Frost, steter Regen oder Hagel sind für uns viel schlimmer als eine Hitzewelle.
In einem Monat wird sich zeigen, ob die Reben der Dürre trotzen konnten. Denn nun beginnt die Reifephase der Trauben, die über deren Qualität entscheidet. Haug zeigt sich besorgt: «Regnet es in nächster Zeit nicht, könnte der Zucker-Säure-Spiel der Trauben aus dem Gleichgewicht geraten, weil bei anhaltender Trockenheit die Zuckerproduktion in den Blättern zurückgehen könnte».
Betroffen sind vor allem die typischen Sorten aus nördlicheren Gebieten: Während südliche Traubensorten wie Cabernet Sauvignon oder Merlot etwas Hitze brauchen, sind beispielsweise Riesling-Sylvaner oder Pinot Noir sensibler auf Trockenheit.
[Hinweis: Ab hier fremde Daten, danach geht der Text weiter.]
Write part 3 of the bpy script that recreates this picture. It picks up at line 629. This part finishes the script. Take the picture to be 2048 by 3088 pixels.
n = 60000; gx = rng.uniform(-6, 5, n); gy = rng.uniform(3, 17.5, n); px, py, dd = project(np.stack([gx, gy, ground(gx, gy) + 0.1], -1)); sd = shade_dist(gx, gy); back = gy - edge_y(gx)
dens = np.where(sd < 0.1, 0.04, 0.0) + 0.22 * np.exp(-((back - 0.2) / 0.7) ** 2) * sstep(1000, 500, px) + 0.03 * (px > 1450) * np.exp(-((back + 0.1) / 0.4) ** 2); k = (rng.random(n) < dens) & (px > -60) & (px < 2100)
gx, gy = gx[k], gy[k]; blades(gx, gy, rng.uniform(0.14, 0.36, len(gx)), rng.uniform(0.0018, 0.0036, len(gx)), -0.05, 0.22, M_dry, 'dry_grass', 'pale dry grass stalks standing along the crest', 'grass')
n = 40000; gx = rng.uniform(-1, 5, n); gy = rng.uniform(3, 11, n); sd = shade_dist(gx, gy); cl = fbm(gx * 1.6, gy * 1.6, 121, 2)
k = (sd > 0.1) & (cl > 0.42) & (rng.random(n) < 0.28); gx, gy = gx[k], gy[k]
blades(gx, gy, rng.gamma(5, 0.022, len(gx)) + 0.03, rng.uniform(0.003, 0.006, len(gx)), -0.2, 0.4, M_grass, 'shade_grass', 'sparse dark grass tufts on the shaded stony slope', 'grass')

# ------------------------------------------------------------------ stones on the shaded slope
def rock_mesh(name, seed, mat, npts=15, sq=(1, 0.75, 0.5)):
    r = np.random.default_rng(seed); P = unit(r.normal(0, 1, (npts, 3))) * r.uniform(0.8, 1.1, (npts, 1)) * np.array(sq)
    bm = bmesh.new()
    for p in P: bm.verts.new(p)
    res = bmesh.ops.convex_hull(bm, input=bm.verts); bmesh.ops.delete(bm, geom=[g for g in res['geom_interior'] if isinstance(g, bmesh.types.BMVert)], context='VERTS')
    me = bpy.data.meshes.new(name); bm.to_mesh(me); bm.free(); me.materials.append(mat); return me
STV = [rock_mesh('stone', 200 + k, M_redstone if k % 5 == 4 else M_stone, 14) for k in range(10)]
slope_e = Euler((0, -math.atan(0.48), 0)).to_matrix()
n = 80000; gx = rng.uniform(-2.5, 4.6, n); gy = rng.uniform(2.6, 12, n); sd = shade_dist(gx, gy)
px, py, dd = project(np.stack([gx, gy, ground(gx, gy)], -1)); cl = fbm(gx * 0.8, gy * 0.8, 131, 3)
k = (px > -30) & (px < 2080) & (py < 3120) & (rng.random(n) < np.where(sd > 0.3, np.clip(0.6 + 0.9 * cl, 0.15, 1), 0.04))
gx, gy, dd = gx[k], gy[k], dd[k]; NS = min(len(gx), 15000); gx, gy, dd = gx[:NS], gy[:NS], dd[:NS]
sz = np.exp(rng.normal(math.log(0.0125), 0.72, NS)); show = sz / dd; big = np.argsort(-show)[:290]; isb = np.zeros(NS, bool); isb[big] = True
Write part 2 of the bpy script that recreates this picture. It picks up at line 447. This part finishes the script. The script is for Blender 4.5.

Fällt tatsächlich bis zum Erntedatum kein Regen mehr, kann sich der Weinexperte zumindest etwas trösten: «Aus dem Hitzesommer 2003 haben wir gelernt», so Haug. «Unter Einhaltung des richtigen Lesezeitpunkts kann auch bei starker Trockenheit qualitativ guter Wein entstehen.»